Les violences scolaires sont multiples et revêtent plusieurs formes selon l’âge et le sexe des enfants. Néanmoins, le plus souvent, elles naissent d’une impossibilité à gérer la frustration et/ou à comprendre les différences au sein d’un établissement scolaire. Pour atténuer les dissensions, l’instauration de débats, en classe, peut être une solution. L’objectif : travailler sur la tolérance et le respect des autres. Les établissements scolaires redoublent d’efforts pour fortifier les infrastructures et les systèmes de sécurité au sein des établissements scolaires, en déployant des caméras de surveillance et en assurant des services de surveillance. Zakaria Dassi, directeur général du Centre international de formation des formateurs et de l’innovation pédagogique, a confirmé que toutes les institutions éducatives ont été équipées de caméras de surveillance afin de limiter la propagation des phénomènes de violence et de drogue dans l’environnement scolaire. Il s’agit d’un moyen de dissuasion, une façon d’empêcher les élèves réputés violents ou les intrus d’agir aussi bien à l’intérieur de l’établissement qu’en dehors. Ces dispositifs visent à dissuader toute forme de violence et à assurer une présence dissuasive pour protéger les élèves et le personnel éducatif. L’installation de ces caméras s’inscrit dans une stratégie plus large de surveillance et de détection précoce des comportements suspects. Le but étant d’intervenir rapidement pour prévenir les agressions et offrir une sécurité renforcée, notamment pour les jeunes qui sont souvent vulnérables aux violences physiques et psychologiques.
Et si on reconnaissait le travail des surveillants ?
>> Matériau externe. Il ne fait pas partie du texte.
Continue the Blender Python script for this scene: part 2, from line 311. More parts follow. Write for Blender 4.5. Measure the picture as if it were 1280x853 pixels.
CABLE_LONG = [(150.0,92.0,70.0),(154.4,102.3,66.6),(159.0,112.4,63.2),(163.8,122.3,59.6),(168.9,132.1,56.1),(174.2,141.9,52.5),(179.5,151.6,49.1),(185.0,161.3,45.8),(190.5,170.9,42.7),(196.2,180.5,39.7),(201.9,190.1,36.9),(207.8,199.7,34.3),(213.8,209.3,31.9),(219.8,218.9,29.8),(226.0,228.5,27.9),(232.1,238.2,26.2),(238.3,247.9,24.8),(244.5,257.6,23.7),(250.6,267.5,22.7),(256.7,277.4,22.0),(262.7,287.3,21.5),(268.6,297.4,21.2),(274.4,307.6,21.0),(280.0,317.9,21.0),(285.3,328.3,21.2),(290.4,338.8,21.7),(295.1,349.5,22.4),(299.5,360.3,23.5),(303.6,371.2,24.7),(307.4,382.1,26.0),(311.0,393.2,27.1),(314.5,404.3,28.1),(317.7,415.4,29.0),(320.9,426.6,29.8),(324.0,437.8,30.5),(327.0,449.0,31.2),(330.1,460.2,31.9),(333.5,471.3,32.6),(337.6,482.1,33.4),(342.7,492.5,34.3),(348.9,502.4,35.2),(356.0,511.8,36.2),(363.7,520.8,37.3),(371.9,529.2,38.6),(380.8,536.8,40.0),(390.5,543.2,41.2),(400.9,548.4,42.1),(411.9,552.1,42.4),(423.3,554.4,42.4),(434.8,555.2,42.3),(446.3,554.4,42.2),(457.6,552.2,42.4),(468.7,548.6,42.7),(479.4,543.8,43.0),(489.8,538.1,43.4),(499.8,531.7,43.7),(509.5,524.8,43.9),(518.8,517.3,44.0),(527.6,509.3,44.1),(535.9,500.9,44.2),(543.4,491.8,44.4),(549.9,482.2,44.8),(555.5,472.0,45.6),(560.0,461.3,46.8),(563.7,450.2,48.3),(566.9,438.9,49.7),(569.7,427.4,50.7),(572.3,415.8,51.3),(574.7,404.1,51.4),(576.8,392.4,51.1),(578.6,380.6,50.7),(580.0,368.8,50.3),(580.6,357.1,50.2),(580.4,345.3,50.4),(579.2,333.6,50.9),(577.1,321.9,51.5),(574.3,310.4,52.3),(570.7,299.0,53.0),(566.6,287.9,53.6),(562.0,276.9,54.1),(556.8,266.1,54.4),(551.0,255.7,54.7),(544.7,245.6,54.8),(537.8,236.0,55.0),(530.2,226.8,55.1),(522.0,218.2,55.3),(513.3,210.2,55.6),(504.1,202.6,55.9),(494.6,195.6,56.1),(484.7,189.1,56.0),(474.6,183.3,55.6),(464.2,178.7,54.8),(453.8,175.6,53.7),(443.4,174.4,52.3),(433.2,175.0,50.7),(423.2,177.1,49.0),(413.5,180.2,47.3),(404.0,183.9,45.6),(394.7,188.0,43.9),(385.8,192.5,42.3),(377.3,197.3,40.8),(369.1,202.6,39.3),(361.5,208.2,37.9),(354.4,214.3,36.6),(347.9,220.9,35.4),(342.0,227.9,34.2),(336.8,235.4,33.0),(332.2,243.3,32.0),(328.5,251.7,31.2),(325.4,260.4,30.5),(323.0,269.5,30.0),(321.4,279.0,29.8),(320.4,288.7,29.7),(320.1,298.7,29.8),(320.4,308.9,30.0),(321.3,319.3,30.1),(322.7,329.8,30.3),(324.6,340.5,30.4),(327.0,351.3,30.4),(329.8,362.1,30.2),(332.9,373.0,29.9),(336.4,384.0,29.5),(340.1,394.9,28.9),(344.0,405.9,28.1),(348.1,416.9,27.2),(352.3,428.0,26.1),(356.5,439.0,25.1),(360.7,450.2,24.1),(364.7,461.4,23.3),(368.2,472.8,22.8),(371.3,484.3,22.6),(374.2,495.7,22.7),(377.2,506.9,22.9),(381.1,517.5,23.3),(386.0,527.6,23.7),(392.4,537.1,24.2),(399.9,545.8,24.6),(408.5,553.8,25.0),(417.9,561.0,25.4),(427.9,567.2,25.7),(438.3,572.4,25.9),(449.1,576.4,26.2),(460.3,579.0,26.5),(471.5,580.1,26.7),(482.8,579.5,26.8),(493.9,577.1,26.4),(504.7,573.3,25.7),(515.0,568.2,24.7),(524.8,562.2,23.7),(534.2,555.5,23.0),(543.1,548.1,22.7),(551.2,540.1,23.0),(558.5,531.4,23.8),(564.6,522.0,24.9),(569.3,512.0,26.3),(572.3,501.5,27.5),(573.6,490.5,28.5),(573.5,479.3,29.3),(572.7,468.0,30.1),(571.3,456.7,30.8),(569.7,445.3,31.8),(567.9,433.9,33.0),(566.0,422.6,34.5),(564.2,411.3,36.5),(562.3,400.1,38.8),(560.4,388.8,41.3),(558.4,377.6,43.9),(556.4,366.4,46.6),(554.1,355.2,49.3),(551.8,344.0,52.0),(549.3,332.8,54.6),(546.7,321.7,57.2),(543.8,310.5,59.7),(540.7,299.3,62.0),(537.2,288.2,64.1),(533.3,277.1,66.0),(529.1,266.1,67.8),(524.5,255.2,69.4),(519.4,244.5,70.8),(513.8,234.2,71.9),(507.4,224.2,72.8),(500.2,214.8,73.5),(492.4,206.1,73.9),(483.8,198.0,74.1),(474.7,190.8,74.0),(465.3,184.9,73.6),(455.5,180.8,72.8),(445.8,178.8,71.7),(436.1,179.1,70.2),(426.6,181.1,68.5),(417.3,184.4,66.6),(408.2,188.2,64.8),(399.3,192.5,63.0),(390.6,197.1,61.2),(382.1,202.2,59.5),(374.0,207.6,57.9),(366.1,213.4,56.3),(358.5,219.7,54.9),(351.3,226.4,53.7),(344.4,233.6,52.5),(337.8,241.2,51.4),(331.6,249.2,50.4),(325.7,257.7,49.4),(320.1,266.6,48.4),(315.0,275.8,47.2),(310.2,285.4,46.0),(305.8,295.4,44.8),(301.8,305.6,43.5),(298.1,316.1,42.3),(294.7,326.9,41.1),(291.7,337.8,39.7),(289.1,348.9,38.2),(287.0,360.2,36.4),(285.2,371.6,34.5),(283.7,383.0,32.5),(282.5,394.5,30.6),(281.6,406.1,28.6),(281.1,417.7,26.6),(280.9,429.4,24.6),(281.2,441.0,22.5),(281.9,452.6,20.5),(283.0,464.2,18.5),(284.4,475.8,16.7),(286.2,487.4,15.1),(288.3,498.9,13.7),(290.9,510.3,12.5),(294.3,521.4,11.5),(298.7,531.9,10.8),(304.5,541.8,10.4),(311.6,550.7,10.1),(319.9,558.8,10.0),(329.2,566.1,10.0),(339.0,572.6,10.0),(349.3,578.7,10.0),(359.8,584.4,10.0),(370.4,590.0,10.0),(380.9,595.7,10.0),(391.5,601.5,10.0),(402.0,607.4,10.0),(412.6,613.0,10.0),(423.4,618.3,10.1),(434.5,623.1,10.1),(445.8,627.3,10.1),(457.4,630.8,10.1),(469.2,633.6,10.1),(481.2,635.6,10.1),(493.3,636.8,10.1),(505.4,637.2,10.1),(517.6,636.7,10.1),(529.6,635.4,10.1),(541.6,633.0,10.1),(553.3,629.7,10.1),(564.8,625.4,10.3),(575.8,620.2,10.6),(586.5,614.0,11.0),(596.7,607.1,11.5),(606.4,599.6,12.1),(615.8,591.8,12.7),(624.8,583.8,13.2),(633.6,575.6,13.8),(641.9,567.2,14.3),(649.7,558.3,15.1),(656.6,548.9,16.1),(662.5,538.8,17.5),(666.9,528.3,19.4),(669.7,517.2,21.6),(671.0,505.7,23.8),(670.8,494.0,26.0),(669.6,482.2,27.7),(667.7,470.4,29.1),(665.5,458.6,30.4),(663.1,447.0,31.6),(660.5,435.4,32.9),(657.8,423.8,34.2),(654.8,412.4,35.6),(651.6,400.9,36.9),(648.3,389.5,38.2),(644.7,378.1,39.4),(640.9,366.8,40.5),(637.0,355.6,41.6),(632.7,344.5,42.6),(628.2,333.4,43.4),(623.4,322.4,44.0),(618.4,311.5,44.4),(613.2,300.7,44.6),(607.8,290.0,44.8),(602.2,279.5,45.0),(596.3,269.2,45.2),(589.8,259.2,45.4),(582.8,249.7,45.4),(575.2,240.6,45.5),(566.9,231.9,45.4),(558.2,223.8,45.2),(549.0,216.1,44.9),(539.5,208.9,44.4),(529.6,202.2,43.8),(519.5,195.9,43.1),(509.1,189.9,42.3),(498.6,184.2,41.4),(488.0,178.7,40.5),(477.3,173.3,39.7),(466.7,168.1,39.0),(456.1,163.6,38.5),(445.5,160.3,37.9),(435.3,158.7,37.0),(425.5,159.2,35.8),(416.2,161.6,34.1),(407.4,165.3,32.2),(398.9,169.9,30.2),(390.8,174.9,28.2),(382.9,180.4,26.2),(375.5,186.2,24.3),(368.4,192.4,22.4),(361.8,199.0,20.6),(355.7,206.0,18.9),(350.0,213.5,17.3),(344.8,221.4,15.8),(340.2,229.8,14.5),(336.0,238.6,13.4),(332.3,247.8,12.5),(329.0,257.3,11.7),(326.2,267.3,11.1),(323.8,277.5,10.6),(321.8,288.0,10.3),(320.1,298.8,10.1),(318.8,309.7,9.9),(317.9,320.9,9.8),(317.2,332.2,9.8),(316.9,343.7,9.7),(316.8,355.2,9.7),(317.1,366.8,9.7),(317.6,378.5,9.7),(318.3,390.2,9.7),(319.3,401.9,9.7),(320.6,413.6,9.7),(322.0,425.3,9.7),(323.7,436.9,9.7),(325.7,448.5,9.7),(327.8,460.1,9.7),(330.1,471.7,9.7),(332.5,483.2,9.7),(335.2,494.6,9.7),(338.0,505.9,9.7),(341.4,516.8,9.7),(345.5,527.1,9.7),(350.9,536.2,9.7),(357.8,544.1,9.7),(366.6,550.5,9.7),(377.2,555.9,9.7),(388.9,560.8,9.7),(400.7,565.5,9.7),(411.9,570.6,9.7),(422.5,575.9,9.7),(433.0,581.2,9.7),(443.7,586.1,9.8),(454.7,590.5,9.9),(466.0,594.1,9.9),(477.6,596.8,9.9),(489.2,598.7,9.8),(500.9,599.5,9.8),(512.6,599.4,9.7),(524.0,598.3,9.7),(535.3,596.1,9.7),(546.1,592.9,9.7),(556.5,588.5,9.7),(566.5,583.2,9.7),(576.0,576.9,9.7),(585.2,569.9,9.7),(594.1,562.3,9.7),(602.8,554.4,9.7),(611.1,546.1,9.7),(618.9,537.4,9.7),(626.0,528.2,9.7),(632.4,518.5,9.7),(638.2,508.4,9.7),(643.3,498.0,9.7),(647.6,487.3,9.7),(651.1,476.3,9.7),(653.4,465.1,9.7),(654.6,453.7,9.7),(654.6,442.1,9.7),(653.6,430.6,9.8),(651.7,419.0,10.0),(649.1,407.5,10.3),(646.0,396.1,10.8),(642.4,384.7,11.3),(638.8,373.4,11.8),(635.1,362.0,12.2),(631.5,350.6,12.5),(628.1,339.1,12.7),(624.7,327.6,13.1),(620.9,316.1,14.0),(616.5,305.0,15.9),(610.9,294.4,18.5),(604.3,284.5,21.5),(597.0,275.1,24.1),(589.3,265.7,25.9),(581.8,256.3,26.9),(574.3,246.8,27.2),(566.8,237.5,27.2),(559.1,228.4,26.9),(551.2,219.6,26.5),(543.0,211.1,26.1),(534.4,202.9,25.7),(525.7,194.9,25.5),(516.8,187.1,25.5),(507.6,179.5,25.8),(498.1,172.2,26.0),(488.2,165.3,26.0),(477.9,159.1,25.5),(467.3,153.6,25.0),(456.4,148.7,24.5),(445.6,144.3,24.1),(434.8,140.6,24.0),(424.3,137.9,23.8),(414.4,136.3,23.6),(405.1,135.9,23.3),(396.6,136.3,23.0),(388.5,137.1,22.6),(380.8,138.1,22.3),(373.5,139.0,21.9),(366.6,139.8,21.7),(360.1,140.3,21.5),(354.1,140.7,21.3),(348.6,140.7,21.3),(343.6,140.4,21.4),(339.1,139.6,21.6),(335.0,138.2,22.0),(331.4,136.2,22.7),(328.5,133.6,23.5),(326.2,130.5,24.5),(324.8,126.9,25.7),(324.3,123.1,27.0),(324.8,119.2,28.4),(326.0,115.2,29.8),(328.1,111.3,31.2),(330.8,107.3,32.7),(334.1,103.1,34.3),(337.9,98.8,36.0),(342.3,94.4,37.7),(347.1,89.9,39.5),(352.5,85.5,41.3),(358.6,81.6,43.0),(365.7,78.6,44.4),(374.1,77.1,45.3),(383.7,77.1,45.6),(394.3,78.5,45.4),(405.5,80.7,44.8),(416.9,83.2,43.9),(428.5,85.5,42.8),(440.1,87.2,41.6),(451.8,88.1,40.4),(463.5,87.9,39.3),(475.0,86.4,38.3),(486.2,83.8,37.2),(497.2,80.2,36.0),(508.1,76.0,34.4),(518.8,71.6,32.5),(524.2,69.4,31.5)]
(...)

A première vue, l’installation de dispositifs de télésurveillance permettrait de surveiller en temps réel de nombreux points névralgiques dans les établissements et permettrait une intervention rapide. L’introduction des caméras de surveillance dans les établissements scolaires peut effectivement endiguer certaines déviances telles que consommation d’alcool, de stupéfiants, de tabac, dégradation des biens et prévention des cas de violences morales et physiques. Mais les systèmes vidéo, s’ils découragent les élèves dans l’enceinte des structures scolaires, ne permettent pas d’éradiquer les problèmes. En effet, il y aura toujours un espace non couvert par les caméras. Si la caméra vidéo permet de constater les infractions, elle ne gère pas le problème. La caméra ne peut remplacer l’homme. On peut penser qu’un jour, des drones et des robots agiront auprès de nos enfants. Et pourtant, il existe des hommes et des femmes qui, au quotidien, préviennent, écoutent, discutent et canalisent certaines pulsions violentes. Ce sont les surveillants qui assurent pourtant une fonction essentielle dans les établissements. Ce sont les gardiens du temple, ceux qui accueillent, secourent, discutent, temporisent, fixent les limites.